-- begin Data section --

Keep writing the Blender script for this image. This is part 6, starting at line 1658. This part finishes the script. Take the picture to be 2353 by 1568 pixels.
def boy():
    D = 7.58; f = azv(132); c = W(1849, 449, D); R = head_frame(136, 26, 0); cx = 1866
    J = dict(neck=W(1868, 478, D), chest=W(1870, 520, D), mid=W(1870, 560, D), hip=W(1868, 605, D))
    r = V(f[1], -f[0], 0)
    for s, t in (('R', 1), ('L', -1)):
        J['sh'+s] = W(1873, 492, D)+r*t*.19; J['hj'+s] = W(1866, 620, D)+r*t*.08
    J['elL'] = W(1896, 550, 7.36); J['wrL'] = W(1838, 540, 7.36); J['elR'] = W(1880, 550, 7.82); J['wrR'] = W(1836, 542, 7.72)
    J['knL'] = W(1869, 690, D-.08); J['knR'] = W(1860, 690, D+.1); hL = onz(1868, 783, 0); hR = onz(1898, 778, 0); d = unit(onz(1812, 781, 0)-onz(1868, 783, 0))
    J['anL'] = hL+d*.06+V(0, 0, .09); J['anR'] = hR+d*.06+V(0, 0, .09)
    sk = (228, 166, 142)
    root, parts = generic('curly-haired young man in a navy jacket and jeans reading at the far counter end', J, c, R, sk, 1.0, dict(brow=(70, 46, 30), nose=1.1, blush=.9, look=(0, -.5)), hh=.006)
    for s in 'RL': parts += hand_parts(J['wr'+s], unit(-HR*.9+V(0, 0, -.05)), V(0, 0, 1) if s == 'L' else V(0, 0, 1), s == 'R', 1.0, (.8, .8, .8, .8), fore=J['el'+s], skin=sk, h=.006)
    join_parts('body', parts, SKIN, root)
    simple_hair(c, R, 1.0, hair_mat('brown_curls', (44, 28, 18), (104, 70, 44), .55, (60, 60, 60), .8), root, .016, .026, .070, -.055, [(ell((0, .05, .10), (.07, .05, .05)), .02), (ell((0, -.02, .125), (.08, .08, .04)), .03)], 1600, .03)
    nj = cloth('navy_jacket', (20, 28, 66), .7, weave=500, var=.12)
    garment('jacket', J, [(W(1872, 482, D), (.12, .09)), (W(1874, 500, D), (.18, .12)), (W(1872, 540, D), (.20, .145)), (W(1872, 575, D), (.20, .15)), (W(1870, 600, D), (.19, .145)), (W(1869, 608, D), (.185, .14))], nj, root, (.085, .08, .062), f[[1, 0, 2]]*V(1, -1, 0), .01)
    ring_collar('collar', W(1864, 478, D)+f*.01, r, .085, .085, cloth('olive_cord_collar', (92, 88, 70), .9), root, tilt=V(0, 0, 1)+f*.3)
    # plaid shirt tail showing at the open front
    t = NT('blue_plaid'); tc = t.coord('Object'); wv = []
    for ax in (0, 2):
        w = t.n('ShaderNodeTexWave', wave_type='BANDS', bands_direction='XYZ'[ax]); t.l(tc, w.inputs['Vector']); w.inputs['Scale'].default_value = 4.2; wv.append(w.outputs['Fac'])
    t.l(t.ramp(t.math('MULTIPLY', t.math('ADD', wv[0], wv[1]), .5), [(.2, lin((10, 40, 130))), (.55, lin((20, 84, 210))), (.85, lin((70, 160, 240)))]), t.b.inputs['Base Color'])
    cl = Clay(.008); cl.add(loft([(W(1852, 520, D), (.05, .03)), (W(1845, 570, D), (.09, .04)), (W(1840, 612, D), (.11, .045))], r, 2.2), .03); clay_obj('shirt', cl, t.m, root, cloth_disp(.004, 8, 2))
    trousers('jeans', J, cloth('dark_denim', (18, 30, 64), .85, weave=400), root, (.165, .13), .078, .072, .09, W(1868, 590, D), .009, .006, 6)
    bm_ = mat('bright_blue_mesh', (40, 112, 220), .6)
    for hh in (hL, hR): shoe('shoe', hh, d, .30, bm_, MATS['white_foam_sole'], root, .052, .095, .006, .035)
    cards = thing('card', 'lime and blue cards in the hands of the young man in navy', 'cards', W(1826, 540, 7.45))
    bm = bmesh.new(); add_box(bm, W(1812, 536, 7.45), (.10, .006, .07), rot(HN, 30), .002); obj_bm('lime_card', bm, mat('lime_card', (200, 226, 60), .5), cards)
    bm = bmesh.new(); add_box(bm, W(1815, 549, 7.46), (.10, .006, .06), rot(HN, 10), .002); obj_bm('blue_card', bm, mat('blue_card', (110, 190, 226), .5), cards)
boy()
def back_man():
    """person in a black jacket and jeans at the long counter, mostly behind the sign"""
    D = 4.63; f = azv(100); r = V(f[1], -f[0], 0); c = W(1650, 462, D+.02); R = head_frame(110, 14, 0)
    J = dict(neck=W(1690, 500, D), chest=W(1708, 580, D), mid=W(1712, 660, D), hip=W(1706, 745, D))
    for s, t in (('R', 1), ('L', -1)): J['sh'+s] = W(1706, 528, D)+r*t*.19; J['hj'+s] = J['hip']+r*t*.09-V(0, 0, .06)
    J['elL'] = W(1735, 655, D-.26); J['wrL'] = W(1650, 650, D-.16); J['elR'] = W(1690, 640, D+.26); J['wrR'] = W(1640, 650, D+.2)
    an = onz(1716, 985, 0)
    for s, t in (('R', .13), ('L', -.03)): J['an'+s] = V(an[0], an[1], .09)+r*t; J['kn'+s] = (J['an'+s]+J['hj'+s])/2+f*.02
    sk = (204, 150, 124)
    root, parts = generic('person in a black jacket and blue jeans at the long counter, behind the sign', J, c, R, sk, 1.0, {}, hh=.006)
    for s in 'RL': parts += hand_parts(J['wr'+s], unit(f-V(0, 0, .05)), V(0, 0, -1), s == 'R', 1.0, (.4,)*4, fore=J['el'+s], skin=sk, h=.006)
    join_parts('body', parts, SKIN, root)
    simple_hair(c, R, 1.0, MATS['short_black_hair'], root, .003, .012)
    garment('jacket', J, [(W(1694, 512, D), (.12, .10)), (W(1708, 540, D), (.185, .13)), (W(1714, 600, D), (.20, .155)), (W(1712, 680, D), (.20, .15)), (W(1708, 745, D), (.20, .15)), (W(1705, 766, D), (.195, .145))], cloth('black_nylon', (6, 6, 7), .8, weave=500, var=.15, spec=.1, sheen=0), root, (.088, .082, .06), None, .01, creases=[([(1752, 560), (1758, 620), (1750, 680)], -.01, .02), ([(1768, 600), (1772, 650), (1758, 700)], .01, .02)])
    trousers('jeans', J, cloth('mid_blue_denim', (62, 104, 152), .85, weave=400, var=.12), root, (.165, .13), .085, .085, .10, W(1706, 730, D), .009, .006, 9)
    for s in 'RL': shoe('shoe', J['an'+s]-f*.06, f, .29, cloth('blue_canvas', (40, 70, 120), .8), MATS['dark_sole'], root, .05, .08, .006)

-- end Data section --

## Task instructions
Quote the whole listing above, leaving nothing out.

## Expected answer
Keep writing the Blender script for this image. This is part 6, starting at line 1658. This part finishes the script. Take the picture to be 2353 by 1568 pixels.
def boy():
    D = 7.58; f = azv(132); c = W(1849, 449, D); R = head_frame(136, 26, 0); cx = 1866
    J = dict(neck=W(1868, 478, D), chest=W(1870, 520, D), mid=W(1870, 560, D), hip=W(1868, 605, D))
    r = V(f[1], -f[0], 0)
    for s, t in (('R', 1), ('L', -1)):
        J['sh'+s] = W(1873, 492, D)+r*t*.19; J['hj'+s] = W(1866, 620, D)+r*t*.08
    J['elL'] = W(1896, 550, 7.36); J['wrL'] = W(1838, 540, 7.36); J['elR'] = W(1880, 550, 7.82); J['wrR'] = W(1836, 542, 7.72)
    J['knL'] = W(1869, 690, D-.08); J['knR'] = W(1860, 690, D+.1); hL = onz(1868, 783, 0); hR = onz(1898, 778, 0); d = unit(onz(1812, 781, 0)-onz(1868, 783, 0))
    J['anL'] = hL+d*.06+V(0, 0, .09); J['anR'] = hR+d*.06+V(0, 0, .09)
    sk = (228, 166, 142)
    root, parts = generic('curly-haired young man in a navy jacket and jeans reading at the far counter end', J, c, R, sk, 1.0, dict(brow=(70, 46, 30), nose=1.1, blush=.9, look=(0, -.5)), hh=.006)
    for s in 'RL': parts += hand_parts(J['wr'+s], unit(-HR*.9+V(0, 0, -.05)), V(0, 0, 1) if s == 'L' else V(0, 0, 1), s == 'R', 1.0, (.8, .8, .8, .8), fore=J['el'+s], skin=sk, h=.006)
    join_parts('body', parts, SKIN, root)
    simple_hair(c, R, 1.0, hair_mat('brown_curls', (44, 28, 18), (104, 70, 44), .55, (60, 60, 60), .8), root, .016, .026, .070, -.055, [(ell((0, .05, .10), (.07, .05, .05)), .02), (ell((0, -.02, .125), (.08, .08, .04)), .03)], 1600, .03)
    nj = cloth('navy_jacket', (20, 28, 66), .7, weave=500, var=.12)
    garment('jacket', J, [(W(1872, 482, D), (.12, .09)), (W(1874, 500, D), (.18, .12)), (W(1872, 540, D), (.20, .145)), (W(1872, 575, D), (.20, .15)), (W(1870, 600, D), (.19, .145)), (W(1869, 608, D), (.185, .14))], nj, root, (.085, .08, .062), f[[1, 0, 2]]*V(1, -1, 0), .01)
    ring_collar('collar', W(1864, 478, D)+f*.01, r, .085, .085, cloth('olive_cord_collar', (92, 88, 70), .9), root, tilt=V(0, 0, 1)+f*.3)
    # plaid shirt tail showing at the open front
    t = NT('blue_plaid'); tc = t.coord('Object'); wv = []
    for ax in (0, 2):
        w = t.n('ShaderNodeTexWave', wave_type='BANDS', bands_direction='XYZ'[ax]); t.l(tc, w.inputs['Vector']); w.inputs['Scale'].default_value = 4.2; wv.append(w.outputs['Fac'])
    t.l(t.ramp(t.math('MULTIPLY', t.math('ADD', wv[0], wv[1]), .5), [(.2, lin((10, 40, 130))), (.55, lin((20, 84, 210))), (.85, lin((70, 160, 240)))]), t.b.inputs['Base Color'])
    cl = Clay(.008); cl.add(loft([(W(1852, 520, D), (.05, .03)), (W(1845, 570, D), (.09, .04)), (W(1840, 612, D), (.11, .045))], r, 2.2), .03); clay_obj('shirt', cl, t.m, root, cloth_disp(.004, 8, 2))
    trousers('jeans', J, cloth('dark_denim', (18, 30, 64), .85, weave=400), root, (.165, .13), .078, .072, .09, W(1868, 590, D), .009, .006, 6)
    bm_ = mat('bright_blue_mesh', (40, 112, 220), .6)
    for hh in (hL, hR): shoe('shoe', hh, d, .30, bm_, MATS['white_foam_sole'], root, .052, .095, .006, .035)
    cards = thing('card', 'lime and blue cards in the hands of the young man in navy', 'cards', W(1826, 540, 7.45))
    bm = bmesh.new(); add_box(bm, W(1812, 536, 7.45), (.10, .006, .07), rot(HN, 30), .002); obj_bm('lime_card', bm, mat('lime_card', (200, 226, 60), .5), cards)
    bm = bmesh.new(); add_box(bm, W(1815, 549, 7.46), (.10, .006, .06), rot(HN, 10), .002); obj_bm('blue_card', bm, mat('blue_card', (110, 190, 226), .5), cards)
boy()
def back_man():
    """person in a black jacket and jeans at the long counter, mostly behind the sign"""
    D = 4.63; f = azv(100); r = V(f[1], -f[0], 0); c = W(1650, 462, D+.02); R = head_frame(110, 14, 0)
    J = dict(neck=W(1690, 500, D), chest=W(1708, 580, D), mid=W(1712, 660, D), hip=W(1706, 745, D))
    for s, t in (('R', 1), ('L', -1)): J['sh'+s] = W(1706, 528, D)+r*t*.19; J['hj'+s] = J['hip']+r*t*.09-V(0, 0, .06)
    J['elL'] = W(1735, 655, D-.26); J['wrL'] = W(1650, 650, D-.16); J['elR'] = W(1690, 640, D+.26); J['wrR'] = W(1640, 650, D+.2)
    an = onz(1716, 985, 0)
    for s, t in (('R', .13), ('L', -.03)): J['an'+s] = V(an[0], an[1], .09)+r*t; J['kn'+s] = (J['an'+s]+J['hj'+s])/2+f*.02
    sk = (204, 150, 124)
    root, parts = generic('person in a black jacket and blue jeans at the long counter, behind the sign', J, c, R, sk, 1.0, {}, hh=.006)
    for s in 'RL': parts += hand_parts(J['wr'+s], unit(f-V(0, 0, .05)), V(0, 0, -1), s == 'R', 1.0, (.4,)*4, fore=J['el'+s], skin=sk, h=.006)
    join_parts('body', parts, SKIN, root)
    simple_hair(c, R, 1.0, MATS['short_black_hair'], root, .003, .012)
    garment('jacket', J, [(W(1694, 512, D), (.12, .10)), (W(1708, 540, D), (.185, .13)), (W(1714, 600, D), (.20, .155)), (W(1712, 680, D), (.20, .15)), (W(1708, 745, D), (.20, .15)), (W(1705, 766, D), (.195, .145))], cloth('black_nylon', (6, 6, 7), .8, weave=500, var=.15, spec=.1, sheen=0), root, (.088, .082, .06), None, .01, creases=[([(1752, 560), (1758, 620), (1750, 680)], -.01, .02), ([(1768, 600), (1772, 650), (1758, 700)], .01, .02)])
    trousers('jeans', J, cloth('mid_blue_denim', (62, 104, 152), .85, weave=400, var=.12), root, (.165, .13), .085, .085, .10, W(1706, 730, D), .009, .006, 9)
    for s in 'RL': shoe('shoe', J['an'+s]-f*.06, f, .29, cloth('blue_canvas', (40, 70, 120), .8), MATS['dark_sole'], root, .05, .08, .006)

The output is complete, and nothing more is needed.